[Entries from a dataset]
>>>>

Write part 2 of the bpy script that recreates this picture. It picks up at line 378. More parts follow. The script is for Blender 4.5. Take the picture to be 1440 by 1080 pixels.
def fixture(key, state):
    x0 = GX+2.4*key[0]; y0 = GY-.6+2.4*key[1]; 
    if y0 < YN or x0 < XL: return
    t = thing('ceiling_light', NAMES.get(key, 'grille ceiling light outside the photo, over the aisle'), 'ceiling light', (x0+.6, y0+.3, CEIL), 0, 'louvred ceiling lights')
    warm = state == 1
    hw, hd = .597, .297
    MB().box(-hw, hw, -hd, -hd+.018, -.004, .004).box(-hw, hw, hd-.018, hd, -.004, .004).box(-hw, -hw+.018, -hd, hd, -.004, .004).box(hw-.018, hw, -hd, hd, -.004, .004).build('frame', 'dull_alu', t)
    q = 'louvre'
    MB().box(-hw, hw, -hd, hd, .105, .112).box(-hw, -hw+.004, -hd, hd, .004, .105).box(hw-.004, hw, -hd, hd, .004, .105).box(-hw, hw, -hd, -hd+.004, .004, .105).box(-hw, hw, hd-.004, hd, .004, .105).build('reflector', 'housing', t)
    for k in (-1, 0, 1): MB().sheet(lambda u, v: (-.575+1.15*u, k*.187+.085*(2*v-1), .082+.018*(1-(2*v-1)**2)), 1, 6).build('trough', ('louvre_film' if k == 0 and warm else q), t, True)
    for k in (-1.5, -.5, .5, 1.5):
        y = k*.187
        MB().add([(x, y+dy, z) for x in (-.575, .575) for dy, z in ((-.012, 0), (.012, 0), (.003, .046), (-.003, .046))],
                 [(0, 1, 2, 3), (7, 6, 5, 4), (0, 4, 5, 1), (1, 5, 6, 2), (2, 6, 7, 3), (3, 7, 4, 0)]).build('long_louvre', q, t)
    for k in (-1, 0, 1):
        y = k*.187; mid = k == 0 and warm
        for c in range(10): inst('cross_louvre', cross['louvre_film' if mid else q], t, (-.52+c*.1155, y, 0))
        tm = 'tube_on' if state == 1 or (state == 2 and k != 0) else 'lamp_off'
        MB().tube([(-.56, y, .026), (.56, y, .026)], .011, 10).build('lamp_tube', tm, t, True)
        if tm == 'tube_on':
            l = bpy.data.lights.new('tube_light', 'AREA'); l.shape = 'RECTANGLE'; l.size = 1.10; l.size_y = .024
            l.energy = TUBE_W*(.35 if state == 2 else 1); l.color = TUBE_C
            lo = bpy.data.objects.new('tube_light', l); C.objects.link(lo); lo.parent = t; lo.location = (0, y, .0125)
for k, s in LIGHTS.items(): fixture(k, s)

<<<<
>>>>

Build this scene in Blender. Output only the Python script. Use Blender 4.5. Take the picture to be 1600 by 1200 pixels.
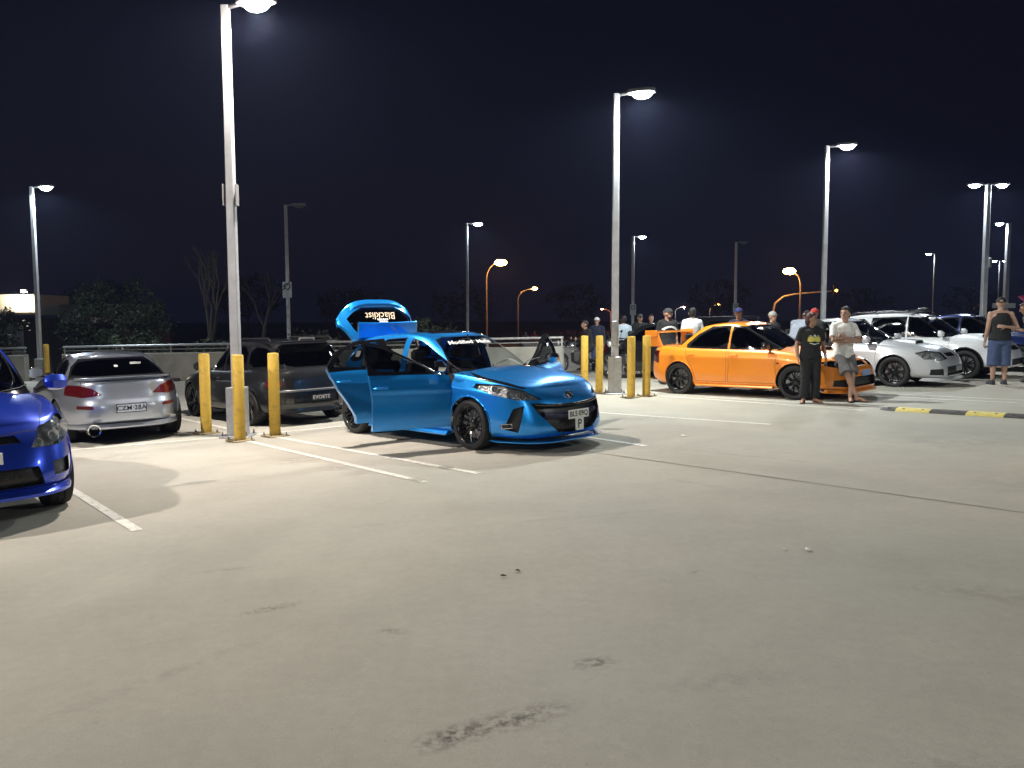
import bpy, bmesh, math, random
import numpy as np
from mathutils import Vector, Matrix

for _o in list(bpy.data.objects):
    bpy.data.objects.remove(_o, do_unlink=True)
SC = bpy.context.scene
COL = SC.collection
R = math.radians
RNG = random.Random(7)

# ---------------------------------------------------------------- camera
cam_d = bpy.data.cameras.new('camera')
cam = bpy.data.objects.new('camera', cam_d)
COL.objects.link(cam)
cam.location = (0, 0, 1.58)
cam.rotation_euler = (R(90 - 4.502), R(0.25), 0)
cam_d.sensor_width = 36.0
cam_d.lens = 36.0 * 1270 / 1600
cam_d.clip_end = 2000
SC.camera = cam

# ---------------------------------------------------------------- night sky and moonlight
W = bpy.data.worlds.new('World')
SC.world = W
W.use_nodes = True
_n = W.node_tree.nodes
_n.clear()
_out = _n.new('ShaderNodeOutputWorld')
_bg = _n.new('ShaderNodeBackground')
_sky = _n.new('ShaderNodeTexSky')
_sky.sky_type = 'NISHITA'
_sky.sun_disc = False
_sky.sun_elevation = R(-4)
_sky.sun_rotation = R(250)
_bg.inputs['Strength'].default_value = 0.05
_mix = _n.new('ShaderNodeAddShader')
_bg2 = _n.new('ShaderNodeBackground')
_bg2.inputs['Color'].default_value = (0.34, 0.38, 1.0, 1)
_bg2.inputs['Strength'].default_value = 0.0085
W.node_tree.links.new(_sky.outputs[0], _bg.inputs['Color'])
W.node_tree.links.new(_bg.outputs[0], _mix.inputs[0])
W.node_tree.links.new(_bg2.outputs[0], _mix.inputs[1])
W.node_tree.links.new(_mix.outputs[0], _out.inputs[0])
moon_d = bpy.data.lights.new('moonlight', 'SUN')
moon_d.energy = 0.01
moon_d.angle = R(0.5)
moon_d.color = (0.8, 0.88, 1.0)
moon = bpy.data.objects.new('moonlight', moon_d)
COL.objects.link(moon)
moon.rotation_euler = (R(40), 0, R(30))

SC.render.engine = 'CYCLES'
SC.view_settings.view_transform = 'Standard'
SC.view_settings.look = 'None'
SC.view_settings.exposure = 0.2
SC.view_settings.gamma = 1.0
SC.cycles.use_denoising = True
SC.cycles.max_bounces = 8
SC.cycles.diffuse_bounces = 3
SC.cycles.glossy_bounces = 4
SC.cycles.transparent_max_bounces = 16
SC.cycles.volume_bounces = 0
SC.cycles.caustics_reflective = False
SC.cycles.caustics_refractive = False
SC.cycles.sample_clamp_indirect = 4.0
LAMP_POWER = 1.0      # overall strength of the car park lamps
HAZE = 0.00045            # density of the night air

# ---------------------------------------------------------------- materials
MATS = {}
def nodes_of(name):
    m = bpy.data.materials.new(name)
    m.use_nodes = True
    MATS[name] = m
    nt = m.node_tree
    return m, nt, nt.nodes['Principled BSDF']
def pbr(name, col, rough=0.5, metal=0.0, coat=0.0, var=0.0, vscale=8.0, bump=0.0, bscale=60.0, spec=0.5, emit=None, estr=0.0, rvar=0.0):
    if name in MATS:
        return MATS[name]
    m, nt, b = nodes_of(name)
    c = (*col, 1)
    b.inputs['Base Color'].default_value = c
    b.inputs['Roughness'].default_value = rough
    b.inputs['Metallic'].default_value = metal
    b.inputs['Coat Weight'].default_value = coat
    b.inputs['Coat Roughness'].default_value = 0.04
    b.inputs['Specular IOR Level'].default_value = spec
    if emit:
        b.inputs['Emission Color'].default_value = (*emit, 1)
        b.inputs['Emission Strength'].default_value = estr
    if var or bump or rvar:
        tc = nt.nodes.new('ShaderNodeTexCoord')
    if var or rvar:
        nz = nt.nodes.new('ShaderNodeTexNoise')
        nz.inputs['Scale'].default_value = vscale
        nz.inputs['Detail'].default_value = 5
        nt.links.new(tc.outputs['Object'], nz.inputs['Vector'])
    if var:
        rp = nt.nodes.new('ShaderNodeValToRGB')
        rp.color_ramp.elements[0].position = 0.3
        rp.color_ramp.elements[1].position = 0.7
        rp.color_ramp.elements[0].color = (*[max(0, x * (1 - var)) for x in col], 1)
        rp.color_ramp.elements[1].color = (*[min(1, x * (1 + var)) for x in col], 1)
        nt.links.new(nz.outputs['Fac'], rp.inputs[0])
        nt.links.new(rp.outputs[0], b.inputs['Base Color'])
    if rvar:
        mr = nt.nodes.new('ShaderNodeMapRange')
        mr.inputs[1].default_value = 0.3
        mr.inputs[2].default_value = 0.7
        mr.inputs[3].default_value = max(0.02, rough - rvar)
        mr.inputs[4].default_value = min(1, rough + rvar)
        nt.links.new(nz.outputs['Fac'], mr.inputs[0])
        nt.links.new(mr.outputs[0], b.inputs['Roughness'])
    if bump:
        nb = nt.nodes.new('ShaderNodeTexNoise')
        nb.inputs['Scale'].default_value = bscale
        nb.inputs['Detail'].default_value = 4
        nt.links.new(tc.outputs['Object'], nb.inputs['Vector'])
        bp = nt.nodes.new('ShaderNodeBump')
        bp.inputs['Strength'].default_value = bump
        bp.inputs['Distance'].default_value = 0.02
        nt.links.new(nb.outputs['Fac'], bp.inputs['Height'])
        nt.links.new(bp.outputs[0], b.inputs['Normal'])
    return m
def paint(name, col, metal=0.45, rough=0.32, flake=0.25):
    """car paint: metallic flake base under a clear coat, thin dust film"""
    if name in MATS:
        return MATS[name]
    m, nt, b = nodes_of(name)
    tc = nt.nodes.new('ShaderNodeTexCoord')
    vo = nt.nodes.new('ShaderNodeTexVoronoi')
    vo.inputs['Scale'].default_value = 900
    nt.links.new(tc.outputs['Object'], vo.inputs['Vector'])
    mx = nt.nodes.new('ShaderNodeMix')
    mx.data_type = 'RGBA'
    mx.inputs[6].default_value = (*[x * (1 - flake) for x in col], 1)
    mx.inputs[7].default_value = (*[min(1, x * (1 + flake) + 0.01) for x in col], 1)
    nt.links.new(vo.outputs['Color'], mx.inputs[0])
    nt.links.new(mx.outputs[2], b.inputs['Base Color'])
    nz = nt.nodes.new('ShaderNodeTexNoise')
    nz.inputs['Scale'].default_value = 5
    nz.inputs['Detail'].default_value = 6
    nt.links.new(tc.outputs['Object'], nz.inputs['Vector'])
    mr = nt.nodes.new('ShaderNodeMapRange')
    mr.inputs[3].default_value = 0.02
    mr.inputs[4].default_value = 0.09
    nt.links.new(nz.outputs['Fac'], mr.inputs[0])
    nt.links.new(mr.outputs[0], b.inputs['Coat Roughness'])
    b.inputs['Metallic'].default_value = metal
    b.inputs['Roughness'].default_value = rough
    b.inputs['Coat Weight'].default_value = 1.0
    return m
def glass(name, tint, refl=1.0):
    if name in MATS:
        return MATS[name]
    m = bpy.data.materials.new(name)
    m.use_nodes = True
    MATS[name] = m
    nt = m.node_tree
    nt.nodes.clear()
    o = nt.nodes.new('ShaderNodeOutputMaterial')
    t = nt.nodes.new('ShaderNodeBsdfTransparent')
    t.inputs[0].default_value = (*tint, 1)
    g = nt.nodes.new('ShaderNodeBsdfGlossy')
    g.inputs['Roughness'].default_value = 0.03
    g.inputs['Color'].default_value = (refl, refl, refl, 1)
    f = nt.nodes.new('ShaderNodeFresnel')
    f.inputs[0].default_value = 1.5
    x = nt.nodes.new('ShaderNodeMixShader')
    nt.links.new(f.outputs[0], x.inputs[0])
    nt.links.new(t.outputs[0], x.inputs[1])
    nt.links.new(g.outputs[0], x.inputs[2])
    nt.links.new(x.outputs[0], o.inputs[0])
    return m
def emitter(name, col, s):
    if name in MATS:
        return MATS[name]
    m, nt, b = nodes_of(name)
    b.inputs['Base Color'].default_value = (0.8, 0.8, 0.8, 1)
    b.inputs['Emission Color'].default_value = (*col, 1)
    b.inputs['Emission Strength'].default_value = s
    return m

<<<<

Make an exact copy of the lines from the one holding "Build this scene" through the one holding "SC.camera = cam", end lines included, without the pictures.

→ WRITTEN ANSWER
Build this scene in Blender. Output only the Python script. Use Blender 4.5. Take the picture to be 1600 by 1200 pixels.
import bpy, bmesh, math, random
import numpy as np
from mathutils import Vector, Matrix

for _o in list(bpy.data.objects):
    bpy.data.objects.remove(_o, do_unlink=True)
SC = bpy.context.scene
COL = SC.collection
R = math.radians
RNG = random.Random(7)

# ---------------------------------------------------------------- camera
cam_d = bpy.data.cameras.new('camera')
cam = bpy.data.objects.new('camera', cam_d)
COL.objects.link(cam)
cam.location = (0, 0, 1.58)
cam.rotation_euler = (R(90 - 4.502), R(0.25), 0)
cam_d.sensor_width = 36.0
cam_d.lens = 36.0 * 1270 / 1600
cam_d.clip_end = 2000
SC.camera = cam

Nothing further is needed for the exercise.